Planning regulation is a small component of housing costs in urban areas. Land banking by development companies and home purchase subsidies led to much greater reductions in affordability. The failure of governments to require smaller outer urban lot sizes has prevented more diverse housing options forcing the most financially stressed consumers to buy large houses and bear high running costs. In established city areas, high labour and construction costs, land speculation and financial policies such as negative gearing have led to a combination of high apartment prices and declining unit sizes.

Claims are now being made that councils are restricting land supply in established urban areas by restricting higher density housing, thwarting the intent of developer-led planning systems. But large land supplies are available in the established areas of most Australian cities.

Regulatory protection for inner and middle ring heritage housing and shops will have little impact on the scale of urban redevelopment. In Australian cities, further redevelopment will occur in and near commercial areas, large-scale redevelopment areas including nominated brownfield and transit oriented sites. Cities can be connected to regional centres. A huge stock of diverse smaller infill sites exists in most cities. Large amounts of post-1945 suburban land will be available for medium density redevelopment particularly near rail stations outside the inner and middle ring areas.

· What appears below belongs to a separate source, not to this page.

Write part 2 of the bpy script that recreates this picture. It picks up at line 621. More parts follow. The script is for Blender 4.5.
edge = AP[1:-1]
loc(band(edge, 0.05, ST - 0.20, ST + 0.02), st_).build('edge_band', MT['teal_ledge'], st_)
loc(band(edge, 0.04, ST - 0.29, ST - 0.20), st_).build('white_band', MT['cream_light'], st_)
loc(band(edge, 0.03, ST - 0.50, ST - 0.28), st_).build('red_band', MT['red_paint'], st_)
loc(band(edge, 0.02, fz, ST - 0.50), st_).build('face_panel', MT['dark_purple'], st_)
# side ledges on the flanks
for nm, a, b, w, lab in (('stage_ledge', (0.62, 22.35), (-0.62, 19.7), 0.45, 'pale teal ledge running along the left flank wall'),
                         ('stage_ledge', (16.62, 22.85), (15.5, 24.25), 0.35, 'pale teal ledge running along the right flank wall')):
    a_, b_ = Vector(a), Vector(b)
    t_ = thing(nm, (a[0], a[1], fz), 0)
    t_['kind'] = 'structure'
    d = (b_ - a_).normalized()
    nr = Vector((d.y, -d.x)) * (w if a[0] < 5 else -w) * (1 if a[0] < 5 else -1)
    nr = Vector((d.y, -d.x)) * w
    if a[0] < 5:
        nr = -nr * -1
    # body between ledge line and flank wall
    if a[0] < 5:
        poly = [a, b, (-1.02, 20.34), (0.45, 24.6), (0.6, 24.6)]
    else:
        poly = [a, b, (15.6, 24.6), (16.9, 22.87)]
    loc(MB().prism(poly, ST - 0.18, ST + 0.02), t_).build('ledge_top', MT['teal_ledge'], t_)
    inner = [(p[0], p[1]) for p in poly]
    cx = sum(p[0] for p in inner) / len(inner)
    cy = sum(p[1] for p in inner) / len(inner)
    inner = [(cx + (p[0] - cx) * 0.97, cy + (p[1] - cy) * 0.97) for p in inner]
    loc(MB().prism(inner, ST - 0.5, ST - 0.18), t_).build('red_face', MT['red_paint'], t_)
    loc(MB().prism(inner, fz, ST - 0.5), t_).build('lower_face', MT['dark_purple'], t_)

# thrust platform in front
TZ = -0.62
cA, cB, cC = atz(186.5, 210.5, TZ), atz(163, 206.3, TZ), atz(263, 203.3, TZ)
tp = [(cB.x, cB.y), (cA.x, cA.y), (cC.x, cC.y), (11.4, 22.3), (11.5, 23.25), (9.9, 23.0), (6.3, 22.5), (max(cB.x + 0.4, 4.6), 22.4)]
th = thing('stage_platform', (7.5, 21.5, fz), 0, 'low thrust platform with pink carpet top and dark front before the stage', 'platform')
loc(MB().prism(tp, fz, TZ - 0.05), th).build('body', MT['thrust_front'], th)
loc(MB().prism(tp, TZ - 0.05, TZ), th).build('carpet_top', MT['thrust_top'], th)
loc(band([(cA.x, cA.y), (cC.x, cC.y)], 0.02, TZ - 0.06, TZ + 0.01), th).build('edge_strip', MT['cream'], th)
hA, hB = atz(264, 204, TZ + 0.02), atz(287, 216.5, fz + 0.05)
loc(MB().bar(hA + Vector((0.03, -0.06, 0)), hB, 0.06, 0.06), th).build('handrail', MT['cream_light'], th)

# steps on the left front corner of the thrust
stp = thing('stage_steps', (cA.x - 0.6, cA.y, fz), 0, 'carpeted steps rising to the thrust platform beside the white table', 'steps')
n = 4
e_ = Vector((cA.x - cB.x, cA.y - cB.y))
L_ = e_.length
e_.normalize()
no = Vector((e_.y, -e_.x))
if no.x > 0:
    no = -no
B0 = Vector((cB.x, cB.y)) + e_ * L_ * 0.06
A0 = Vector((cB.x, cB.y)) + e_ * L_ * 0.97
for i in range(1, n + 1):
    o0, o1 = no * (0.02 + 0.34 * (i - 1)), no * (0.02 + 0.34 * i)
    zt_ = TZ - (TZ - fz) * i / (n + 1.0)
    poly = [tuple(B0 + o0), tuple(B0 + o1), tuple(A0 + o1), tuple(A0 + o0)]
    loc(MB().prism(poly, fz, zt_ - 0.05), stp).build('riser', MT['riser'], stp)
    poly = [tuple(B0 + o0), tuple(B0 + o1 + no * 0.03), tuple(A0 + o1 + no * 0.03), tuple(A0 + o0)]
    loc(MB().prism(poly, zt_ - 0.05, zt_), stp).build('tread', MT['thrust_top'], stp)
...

Powerful interests are using facilitative, market based land use systems to further their own short-term interests. Only governments can plan for the broader public interest and achieve properly functioning cities. Scare tactics about alleged shortages of land and housing have furthered sectional advantage, not the public interest. Governments urgently need to rethink housing options and ways to achieve beneficial higher densities, and to base their decisions not on misinformation but on facts.